Ese sentimiento de fragilidad, de
culpabilidad, bien entendido, sana mi corazón enfermo. Ese abrazo de
Dios a mi alma caída. Ese vuelo en el que me sostiene la mano grande de
un Padre. Es entonces una culpabilidad bien entendida.
Es el arrepentimiento el que siembra en el corazón el deseo de crecer: “Es
verdad que la culpabilidad en general puede ser curativa en ocasiones,
fructífera y fecunda. Pero entonces se trata de arrepentimiento más que
de culpabilidad. El arrepentimiento es el que hace conocernos mejor,
objetivamente. Porque es la verdad la que nos salva y nos hace
progresar. El arrepentimiento no nos hunde. El arrepentimiento nos hace
reconocer que debemos mucho a los demás, porque nos ayudan a
sobreponernos, no dándoles importancia cuando realmente somos la causa
de nuestros errores y sobrellevándolos con amor”.

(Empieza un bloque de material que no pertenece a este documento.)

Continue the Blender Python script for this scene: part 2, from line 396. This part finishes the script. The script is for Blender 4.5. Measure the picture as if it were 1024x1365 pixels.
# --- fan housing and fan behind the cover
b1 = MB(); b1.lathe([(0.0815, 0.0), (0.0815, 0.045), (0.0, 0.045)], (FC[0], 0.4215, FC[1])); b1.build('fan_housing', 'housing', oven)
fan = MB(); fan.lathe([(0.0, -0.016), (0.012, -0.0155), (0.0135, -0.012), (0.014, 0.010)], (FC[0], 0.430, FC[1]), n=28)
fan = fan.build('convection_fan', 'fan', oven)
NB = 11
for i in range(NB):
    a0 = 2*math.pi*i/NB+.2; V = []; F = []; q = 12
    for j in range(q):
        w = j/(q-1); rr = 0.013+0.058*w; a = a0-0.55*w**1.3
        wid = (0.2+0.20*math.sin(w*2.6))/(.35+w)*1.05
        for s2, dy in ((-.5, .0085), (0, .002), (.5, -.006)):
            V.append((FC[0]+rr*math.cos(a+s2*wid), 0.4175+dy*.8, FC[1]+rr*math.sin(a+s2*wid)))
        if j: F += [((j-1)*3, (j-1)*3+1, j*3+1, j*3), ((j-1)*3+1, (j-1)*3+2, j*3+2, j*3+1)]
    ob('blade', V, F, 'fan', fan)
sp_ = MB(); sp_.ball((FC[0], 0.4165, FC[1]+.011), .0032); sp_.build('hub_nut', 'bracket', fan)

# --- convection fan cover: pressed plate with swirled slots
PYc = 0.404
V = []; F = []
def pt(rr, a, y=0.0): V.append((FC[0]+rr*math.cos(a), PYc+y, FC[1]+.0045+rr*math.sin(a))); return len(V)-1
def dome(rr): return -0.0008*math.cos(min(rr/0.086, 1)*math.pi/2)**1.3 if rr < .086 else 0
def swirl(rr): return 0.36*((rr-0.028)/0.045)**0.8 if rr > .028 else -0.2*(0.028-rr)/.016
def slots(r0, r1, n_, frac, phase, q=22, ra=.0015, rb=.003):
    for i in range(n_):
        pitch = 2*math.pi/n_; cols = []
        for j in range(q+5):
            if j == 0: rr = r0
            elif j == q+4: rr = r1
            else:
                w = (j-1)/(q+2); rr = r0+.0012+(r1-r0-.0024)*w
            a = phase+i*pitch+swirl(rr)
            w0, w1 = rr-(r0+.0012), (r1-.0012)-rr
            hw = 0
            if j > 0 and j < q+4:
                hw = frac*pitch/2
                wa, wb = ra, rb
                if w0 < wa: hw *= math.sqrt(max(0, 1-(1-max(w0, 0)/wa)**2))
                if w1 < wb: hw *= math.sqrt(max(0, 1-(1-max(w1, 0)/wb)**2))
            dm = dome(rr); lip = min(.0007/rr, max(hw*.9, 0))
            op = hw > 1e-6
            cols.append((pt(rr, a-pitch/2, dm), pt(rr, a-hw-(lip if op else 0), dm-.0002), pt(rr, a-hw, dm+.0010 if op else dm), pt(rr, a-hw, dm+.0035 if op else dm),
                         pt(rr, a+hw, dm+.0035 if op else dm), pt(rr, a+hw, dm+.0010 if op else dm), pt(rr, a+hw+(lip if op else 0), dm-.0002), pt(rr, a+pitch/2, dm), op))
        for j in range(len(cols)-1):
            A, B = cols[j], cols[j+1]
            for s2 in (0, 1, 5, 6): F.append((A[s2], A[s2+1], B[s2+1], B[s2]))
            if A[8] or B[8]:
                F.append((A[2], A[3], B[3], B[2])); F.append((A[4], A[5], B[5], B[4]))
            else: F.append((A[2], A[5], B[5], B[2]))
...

Esa experiencia del que se sabe salvado
porque su pecado ha dañado el corazón por dentro y necesita volver a
empezar. Esa gracia de la misericordia me cura por dentro cuando me
dejo. Cuando toco mi fragilidad. No cuando no me siento culpable de
nada. No cuando me siento con derecho a recibir a Jesús. Digno de su
amor infinito.
Merecedor de un abrazo por haber superado tantas tentaciones y haber permanecido incólume en la prueba.